Era no tempo do romance

Ao evocar Memórias de um Sargento de Milícias em seu novo livro, Ruy Castro deixa claro que não se contam mais histórias como no século 19

No século 20, falou-se tanto da morte do romance, e de maneira tão torta, que a menor menção a esse assunto soa como coisa ultrapassada e aborrecida. Contudo, não é coisa que deva ser esquecida. Mais ideológicos do que literários, os embates em torno do tema entre conservadores e vanguardistas acabaram por perder de vista as consequências. Uma delas é que escritores, vendo o gênero subir repetidas vezes ao patíbulo, se sentiram à vontade para fazer o que bem entendessem com a narrativa. Se o romance não existia, diria um protótipo de Dostoievski dos novos tempos, então tudo seria permitido.

Era no Tempo do Rei, do jornalista Ruy Castro, tem muito a ver com isso, e por várias razões. O título faz menção à frase que abre Memórias de um Sargento de Milícias, de Manuel Antônio de Almeida, justamente um representante do romance do século 19, período em que o gênero vivia seu auge. Publicado entre 1852 e 1853 em forma de folhetim, o livro retrata os costumes no Brasil após a transferência da Corte portuguesa para o Rio de Janeiro, em 1808. Do romance, Ruy Castro toma de empréstimo também seu protagonista, Leonardo. Em Era no Tempo do Rei ele é retratado durante a infância, num encontro fictício com o futuro D. Pedro I, então apenas um moleque traquinas de 12 anos. Na ocasião, Pedro conheceria e se identificaria com o Brasil “como ele é”.

BIOGRAFIA DE UM TEMPO

Combinada com alguma intriga palaciana, agregando malandros de rua, ciganos e ingleses maldosos, o livro evoca em tudo o romance de Manuel Antônio de Almeida, fazendo um retrato do país daquele anos — quase como se fosse uma “biografia de um tempo”, uma expressão cunhada por Carlos Heitor Cony, referindo-se ao gênero no qual Ruy Castro é um dos grandes. Esse parentesco com Memórias… na revelação de uma época é o maior mérito de Era no Tempo do Rei, mas é também o que expõe seus maiores defeitos.

Na forma de romance que espelha outro, o autor evidencia suas fragilidades narrativas. A pretendida homenagem a Memórias…, por vezes, vira apenas paráfrase — seja na reprodução da linguagem da época de seu predecessor, seja no trabalho de recontar algumas passagens do original. A seu favor, Ruy Castro tem um argumento original, mas, no conjunto, sai em desvantagem na comparação – uma situação em que ele se colocou.

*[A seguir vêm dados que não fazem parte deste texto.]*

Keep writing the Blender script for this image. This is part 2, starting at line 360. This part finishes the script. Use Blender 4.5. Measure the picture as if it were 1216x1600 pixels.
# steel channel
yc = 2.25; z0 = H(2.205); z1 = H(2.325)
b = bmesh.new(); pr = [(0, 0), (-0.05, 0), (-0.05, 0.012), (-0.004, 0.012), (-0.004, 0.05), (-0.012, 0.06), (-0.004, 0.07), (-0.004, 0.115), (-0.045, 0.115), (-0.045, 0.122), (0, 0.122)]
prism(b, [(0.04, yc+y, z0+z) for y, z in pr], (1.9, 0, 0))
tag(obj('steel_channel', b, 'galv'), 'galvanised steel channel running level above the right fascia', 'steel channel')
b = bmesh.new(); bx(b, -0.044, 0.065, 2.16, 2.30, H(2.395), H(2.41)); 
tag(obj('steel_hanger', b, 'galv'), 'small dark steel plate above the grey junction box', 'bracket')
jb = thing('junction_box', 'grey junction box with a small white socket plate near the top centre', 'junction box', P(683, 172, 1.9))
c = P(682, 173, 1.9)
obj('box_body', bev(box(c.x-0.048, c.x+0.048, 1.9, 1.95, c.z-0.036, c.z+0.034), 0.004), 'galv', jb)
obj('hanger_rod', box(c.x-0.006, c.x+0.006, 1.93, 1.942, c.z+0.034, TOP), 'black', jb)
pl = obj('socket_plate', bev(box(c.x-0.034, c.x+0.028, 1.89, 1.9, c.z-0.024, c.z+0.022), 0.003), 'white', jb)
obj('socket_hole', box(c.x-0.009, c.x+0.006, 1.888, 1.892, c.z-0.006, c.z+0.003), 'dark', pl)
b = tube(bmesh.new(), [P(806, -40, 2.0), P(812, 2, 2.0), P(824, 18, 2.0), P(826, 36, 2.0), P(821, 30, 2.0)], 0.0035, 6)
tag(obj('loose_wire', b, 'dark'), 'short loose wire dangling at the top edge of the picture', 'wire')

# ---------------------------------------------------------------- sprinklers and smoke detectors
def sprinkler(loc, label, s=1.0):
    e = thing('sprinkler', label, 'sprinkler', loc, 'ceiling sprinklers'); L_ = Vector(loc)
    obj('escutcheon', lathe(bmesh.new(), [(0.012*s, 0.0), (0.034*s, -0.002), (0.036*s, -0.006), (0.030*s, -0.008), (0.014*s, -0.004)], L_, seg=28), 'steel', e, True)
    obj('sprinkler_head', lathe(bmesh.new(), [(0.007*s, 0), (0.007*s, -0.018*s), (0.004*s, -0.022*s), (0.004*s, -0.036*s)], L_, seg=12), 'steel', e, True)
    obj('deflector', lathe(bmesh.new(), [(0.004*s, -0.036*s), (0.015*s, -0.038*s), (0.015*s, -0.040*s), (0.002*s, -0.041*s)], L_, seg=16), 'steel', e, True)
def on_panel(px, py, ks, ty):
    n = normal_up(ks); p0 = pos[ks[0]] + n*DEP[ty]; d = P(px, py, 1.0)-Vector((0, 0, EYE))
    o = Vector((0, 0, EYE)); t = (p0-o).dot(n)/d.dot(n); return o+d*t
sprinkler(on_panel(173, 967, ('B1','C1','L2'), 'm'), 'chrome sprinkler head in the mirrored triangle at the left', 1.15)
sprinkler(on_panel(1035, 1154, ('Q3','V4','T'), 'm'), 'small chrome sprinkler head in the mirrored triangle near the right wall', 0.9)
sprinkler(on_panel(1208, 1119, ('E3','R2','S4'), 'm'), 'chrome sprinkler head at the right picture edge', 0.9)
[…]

Manuel Antônio de Almeida é, naturalmente, mais feliz na construção de personagens e, principalmente, na fluência narrativa — não por acaso, valores caros ao gênero do século 19. Mas o que mais incomoda não é a existência de personagens mais planos, lacunas e ritmo desigual: é a sensação de que certo cuidado com esses aspectos não é mais considerado importante. Se assim é, e se não temos nada melhor para colocar no lugar, então estamos de fato escrevendo um novo capítulo no longo obituário do romance.